Roy Fisher
British poet and jazz musician Roy Fisher was raised in Birmingham, England, and educated at Birmingham University. Describing Fisher’s exploratory, Modernist-influenced poetic style in a review of his Selected Poems for Poetry, poet Daisy Fried noted: “Sometimes prose, sometimes lineated, they are dense except when they aren’t, restless except when still, improvisational in feel inside a kind of nonce formal rigor.” Fisher lived in Birmingham until his early 40s, and much of his poetry is deeply engaged with the geography of that city. In an interview with John Kerrigan for Jacket magazine, Fisher talked about the influence of place on his poetics: “[T]he landscape has come, with the passage of time and changes in my understanding, to moralise itself under my eye, without any nudging from me. I read it as a record of conduct as well as something subjectively transfigured.”

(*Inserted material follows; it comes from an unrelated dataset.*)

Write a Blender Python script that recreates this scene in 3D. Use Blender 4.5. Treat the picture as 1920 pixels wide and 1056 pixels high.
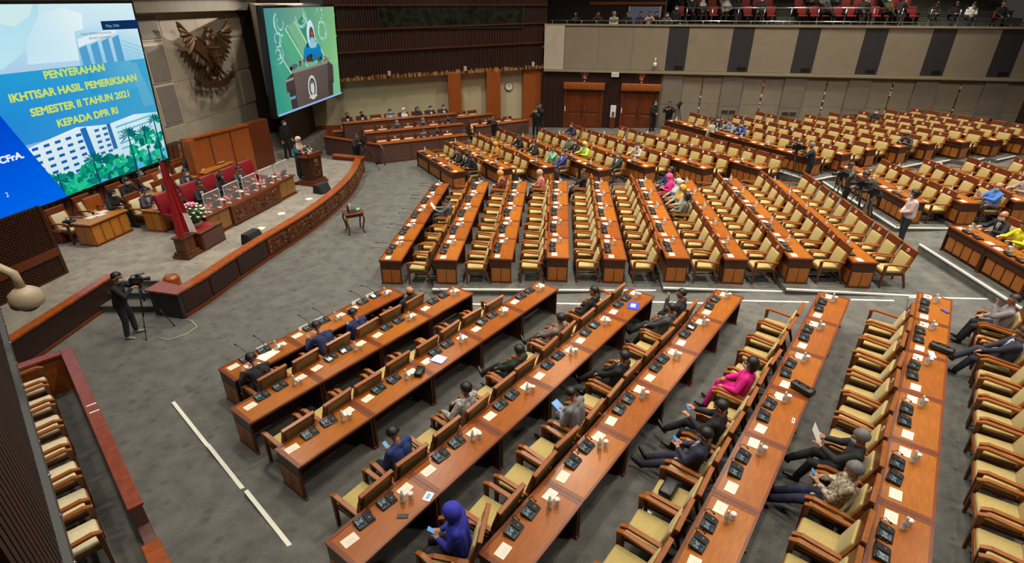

Fisher’s numerous collections of poetry included City (1961), A Furnace (1986), which was a Poetry Book Society Recommendation, The Dow Low Drop: New and Selected Poems (1996), and The Long and Short of It: Poems 1955–2005 (2005). The first American edition of his work was his Selected Poems (2011). His work was included in the New Penguin Book of English Verse (2000) and the Anthology of Twentieth-Century British and Irish Poetry (2001).
Elected a Fellow of the Royal Society of Literature in 2005, Fisher also received the Andrew Kelus Poetry Prize, the Cholmondeley Award, and the Hamlyn Award.